„Dem Klimawandel ist es egal, ob sich Schwule oder Heteros gegen ihn engagieren.“

Da regt mich ja die Frage schon auf! So echauffierte sich Evelyn Hamann im Loriot-Sketch über Skepsis bei der Berufsausbildung von Frauen. Und so hätte der Ärger über das Interview mit Friedrich Merz beginnen können. Wer kommt überhaupt darauf, dass man etwas gegen einen schwulen Kanzler haben könnte? Die Gesellschaft ist längst weiter, hat einen schwulen Berliner Bürgermeister gewählt – und einen schwulen Außenminister jedenfalls nie, weil er schwul war, kritisiert.

Für Merz war die Frage natürlich eine Falle, da er dabei an seinen Konkurrenten Spahn denken musste – und weil er als Konservativer nun bekennen musste, ob er im 21. Jahrhundert angekommen ist. Merz’ Antwort sieht im Wortlaut okay aus. Ja, er könne sich einen schwulen Kanzler vorstellen, im Übrigen sei Sexualität Privatsache.

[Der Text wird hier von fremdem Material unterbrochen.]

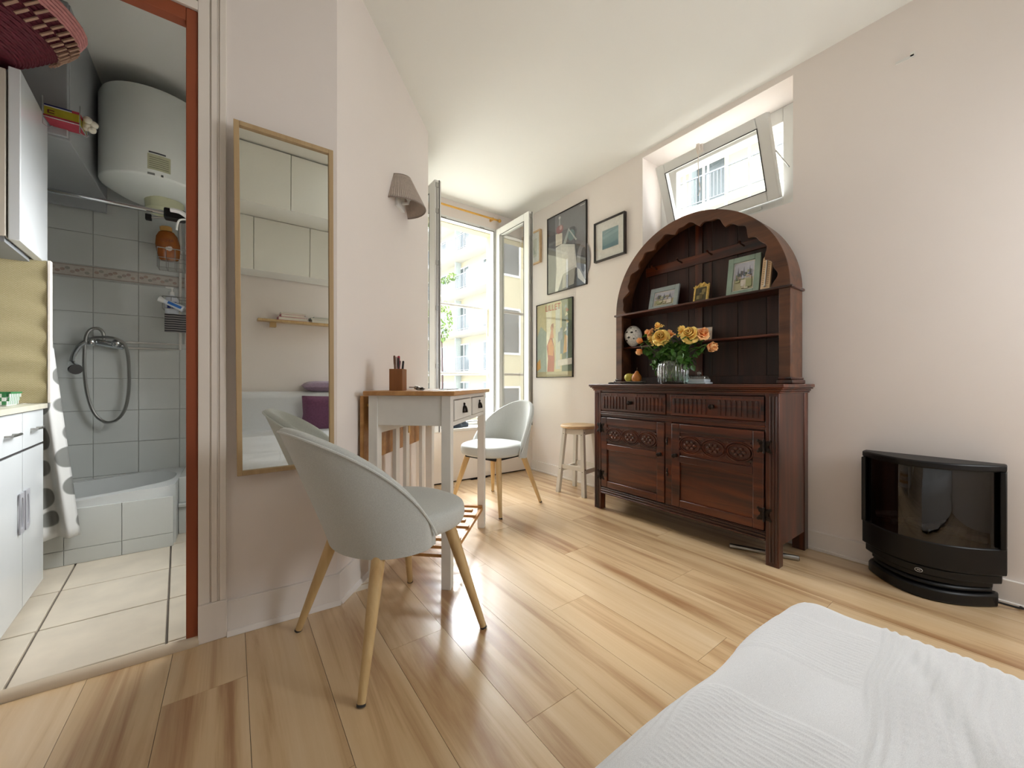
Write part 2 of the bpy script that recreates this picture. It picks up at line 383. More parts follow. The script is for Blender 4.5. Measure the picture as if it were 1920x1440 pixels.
# small plaster patch high on the right wall
p0 = at_x(1679, 121, XR); p1 = at_x(1714, 100, XR)
g = G(); g.box(XR - .003, p1[1], p0[2] - .004, XR, p0[1], p0[2] + .008); g.box(XR - .003, p1[1] - .002, p0[2], XR, p1[1] + .012, p0[2] + .02)
struct(g.build('trim_4', M['white']), 'small raised filler mark high on the right wall', 'wall mark')

# ------------------------------------------------------------------ tall window: frame and two open casements
win = struct(frame_boxes(G(), 'y', YF - .005, YF + .06, wx0, wx1, wz0, wz1, .035).build('window_1', M['pvc'], bevel=.004), 'tall white window with both casements open', 'window')
frame_boxes(G(), 'y', YF - .009, YF - .005, wx0 + .028, wx1 - .028, wz0 + .03, wz1 - .028, .006).build('rubber_seal', M['rub'], win)
g = G()
for xx in (1.50, 1.58, 2.0): g.box(xx, YF - .012, wz1 - .03, xx + .05, YF - .004, wz1 - .02)
g.build('striker_plate', M['steel'], win)
def casement(x, side):
    """open at 90 degrees into the room; x hinge line; side -1: glass faces left"""
    y0, y1 = 2.745, 3.288; z0, z1 = .505, 2.46; t = .055
    xa, xb = (x, x + t)
    sw = .075 if side < 0 else .105
    f = G().box(xa, y0, z0, xb, y0 + sw, z1).box(xa, y1 - .075, z0, xb, y1, z1).box(xa, y0 + sw, z1 - .075, xb, y1 - .075, z1).box(xa, y0 + sw, z0, xb, y1 - .075, z0 + .075).build('casement', M['pvc'], win, bevel=.005)
    frame_boxes(G(), 'x', xa - .002, xa, y0 + sw - .004, y1 - .071, z0 + .071, z1 - .071, .006).build('rubber_seal', M['rub'], f)
    G().box(xa + .022, y0 + .07, z0 + .07, xa + .028, y1 - .07, z1 - .07).build('glass_pane', M['glass'], f)
    g = G(); g.box(xa + .012, y0 - .004, z0 + .05, xa + .026, y0, z1 - .04)
    for zz in (.62, 1.0, 1.45, 1.8, 2.2, 2.40):
        g.box(xa + .008, y0 - .01, zz, xa + .03, y0 - .003, zz + .035)
    g.build('espagnolette', M['steel'], f)
    g = G(); g.box(xa + .034, y0 - .003, z0, xa + .041, y0, z1)
    g.build('edge_seal', M['rub'], f)
    return f
casement(2.187, -1); casement(1.262, 1)
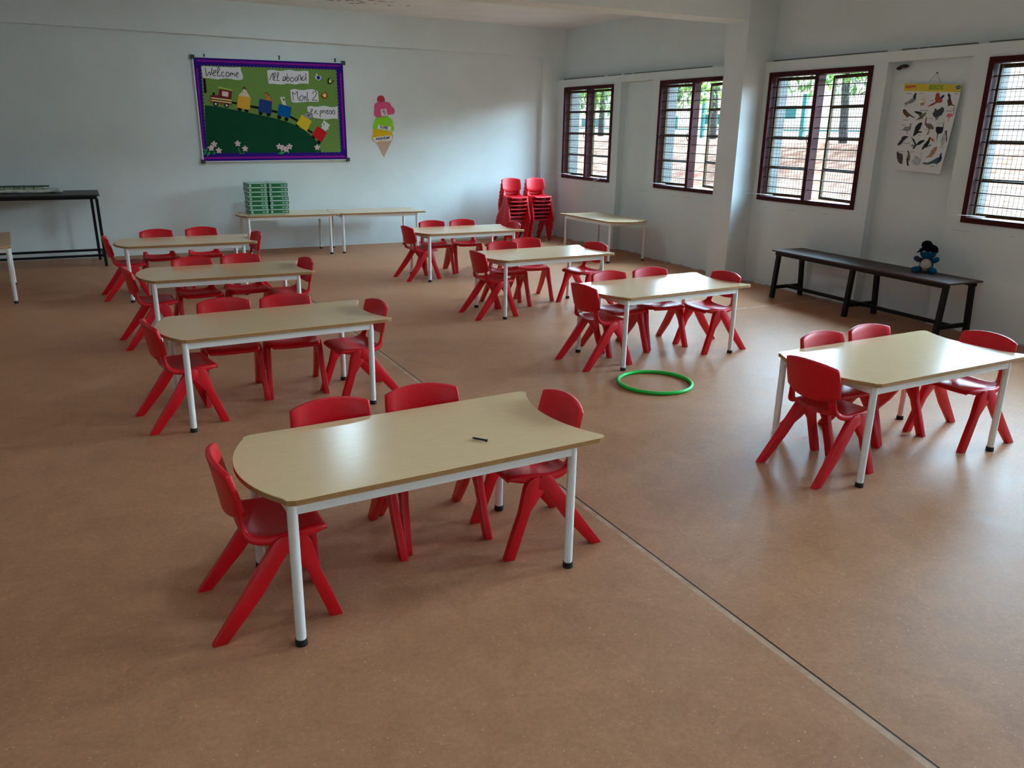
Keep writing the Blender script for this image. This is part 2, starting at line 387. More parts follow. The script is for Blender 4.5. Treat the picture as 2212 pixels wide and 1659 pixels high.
for n, (y0, lo, ro) in enumerate(zip(WY, (2, 3, 4, 3, 4, 4), (2, 16, 12, 10, 8, 8))): make_window(n + 1, y0, lo, ro)

# lamps: a flat round one on the back bay ceiling shows as a soft glow in the nearest table top; two unseen globes are added to brighten the room
m = bpy.data.materials.new('lamp glow'); m.use_nodes = True; b = m.node_tree.nodes['Principled BSDF']
b.inputs['Emission Color'].default_value = (0.68, 0.97, 1.14, 1); b.inputs['Emission Strength'].default_value = LAMP * 0.7
m2 = m.copy(); m2.name = 'fill glow'; m2.node_tree.nodes['Principled BSDF'].inputs['Emission Strength'].default_value = LAMP * 0.5
m3 = m.copy(); m3.name = 'dim fill glow'; m3.node_tree.nodes['Principled BSDF'].inputs['Emission Strength'].default_value = LAMP * 0.28
x, y = 2.40, 8.62
lamp = empty('ceiling_lamp', (x, y, ZC), 'flat round white lamp on the ceiling above the back rows of tables', 'lamp')
f = MB(); f.disc((x, y), 0.17, 'Z', ZC - 0.02, ZC, 28); f.build('lamp_base', M_WHITE, lamp, 40)
f = MB(); f.disc((x, y), 0.15, 'Z', ZC - 0.055, ZC - 0.02, 28); f.build('diffuser', m, lamp, 40)
for x, y, gm, lab in ((0.8, 1.7, m2, 'unseen opal globe added as fill above the nearest table'), (-2.4, 6.8, m3, 'unseen opal globe added as fill over the left side of the room')):
    lamp = empty('fill_lamp', (x, y, ZC), lab, 'lamp', 'added fill globes')
    f = MB(); f.disc((x, y), 0.06, 'Z', ZC - 0.03, ZC, 20); f.tube([(x, y, ZC - 0.03), (x, y, 2.62)], 0.006, 8); f.build('stem', M_WHITE, lamp, 40)
    f = MB(); f.ball((x, y, 2.50), 0.13, 24, 16); f.build('globe', gm, lamp)

# ---------------------------------------------------------------- outside
M_BANK = mat('red earth and dry leaves', (142, 104, 88), 0.95, 0, 4, 0.6, 12, rgb2=(100, 66, 54), detail=10, spec=0.0)
f = MB(); random.seed(4); nx, ny = 46, 60
def gz(x): return -0.25 if x < 9 else -0.25 + (x - 9) / 5.0 * 1.62 if x < 14 else 1.37
vs = []
for i in range(nx + 1):
    x = XO + (40 - XO) * (i / nx) ** 1.7
    for j in range(ny + 1):
        y = -12 + 72 * j / ny
        vs.append(f.bm.verts.new((x, y, gz(x) + (random.uniform(-0.07, 0.07) if 9 < x < 13.5 else random.uniform(-0.015, 0.015)))))
for i in range(nx):
    for j in range(ny):
        q = f.bm.faces.new((vs[i * (ny + 1) + j], vs[(i + 1) * (ny + 1) + j], vs[(i + 1) * (ny + 1) + j + 1], vs[i * (ny + 1) + j + 1])); q.smooth = True
struct('ground', f, M_BANK)
f = MB(); f.box(-14, XO, -30, YF - 0.2, -0.3, -0.12); struct('ground', f, mat('grey yard concrete', (150, 146, 138), 0.9, 0.1, 5))
M_LEAF = [mat('leaf green', (60, 96, 32), 0.6, 0.3, 3), mat('yellow green leaf', (92, 112, 36), 0.6, 0.3, 3), mat('dark leaf', (40, 72, 30), 0.6, 0.3, 3)]
for m in M_LEAF:                                             # thin leaves let light through
    t = m.node_tree; b = t.nodes['Principled BSDF']; tr = t.nodes.new('ShaderNodeBsdfTranslucent'); mx = t.nodes.new('ShaderNodeMixShader'); mx.inputs[0].default_value = 0.5
    t.links.new(b.inputs['Base Color'].links[0].from_socket, tr.inputs['Color']); t.links.new(b.outputs[0], mx.inputs[1]); t.links.new(tr.outputs[0], mx.inputs[2]); t.links.new(mx.outputs[0], t.nodes['Material Output'].inputs['Surface'])
M_BARK = mat('grey bark', (54, 50, 46), 0.9, 0.25, 12, 0.5, 30)
def tree(name, base, h, crown, n, label, lm, seed, trunk_r=0.09):
    rnd = random.Random(seed); t = empty(name, base, label, 'tree', 'trees outside the windows')
    b = Vector(base); f = MB(); top = b + Vector((rnd.uniform(-.3, .3), rnd.uniform(-.3, .3), h))
    f.tube([b - Vector((0, 0, 0.3)), b + (top - b) * 0.35 + Vector((0.06, 0.05, 0)), b + (top - b) * 0.7, top], [trunk_r * 1.2, trunk_r, trunk_r * 0.7, trunk_r * 0.3], 9)
    for c, r in crown:
        a = b + (top - b) * 0.55; e = b + Vector(c); f.tube([a, (a + e) / 2 + Vector((0, 0, .1)), e], [trunk_r * .45, trunk_r * .3, trunk_r * .12], 6)
    f.build('trunk', M_BARK, t)
    f = MB()
    for c, r in crown:
        for _ in range(int(n / len(crown))):
            d = Vector((rnd.gauss(0, 1), rnd.gauss(0, 1), rnd.gauss(0, 1))).normalized() * (rnd.random() ** 0.45)
            p = b + Vector(c) + Vector((d.x * r[0], d.y * r[1], d.z * r[2])); s = rnd.uniform(0.07, 0.15)
            rm = Matrix.Rotation(rnd.uniform(0, 6.3), 3, 'Z') @ Matrix.Rotation(rnd.uniform(-1.2, 1.2), 3, 'X')
            q = f.bm.faces.new([f.bm.verts.new(p + rm @ Vector(v) * s) for v in ((-.3, 0, 0), (0, -1, .08), (.3, 0, 0), (0, 1, -.1))]); q.material_index = rnd.choice((0, 0, 1))
    o = f.build('foliage', [M_LEAF[lm], M_LEAF[(lm + 1) % 3]], t); o['kind'] = 'stuff'
    return t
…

Das stimmt, dem Klimawandel ist es egal, ob sich Schwule oder Heteros gegen ihn engagieren, und man würde sich angesichts ausufernder Genderdebatten manchmal wünschen, dass Menschen von ihren persönlichen Befindlichkeiten zugunsten größerer Probleme absehen könnten. Für die Rechte sexueller Minderheiten müssen sich im Übrigen alle einsetzen.

Schaut man sich das Interview an, kommt Merz’ Antwort verkniffen. Er redet sich erst wieder in Fahrt, als er gegen Kindesmissbrauch spricht. Formal ist das auf seine generelle Aussage zur Sexualität als Privatsache bezogen. Dass er das Thema aber auf die Frage nach dem schwulen Kanzler selbst eröffnet, zeugt schon von gewissen persönlichen Assoziationswegen. Er hätte auf die Nachfrage, ob ein schwuler Kanzler normal sei, einfach nur sagen können: klar.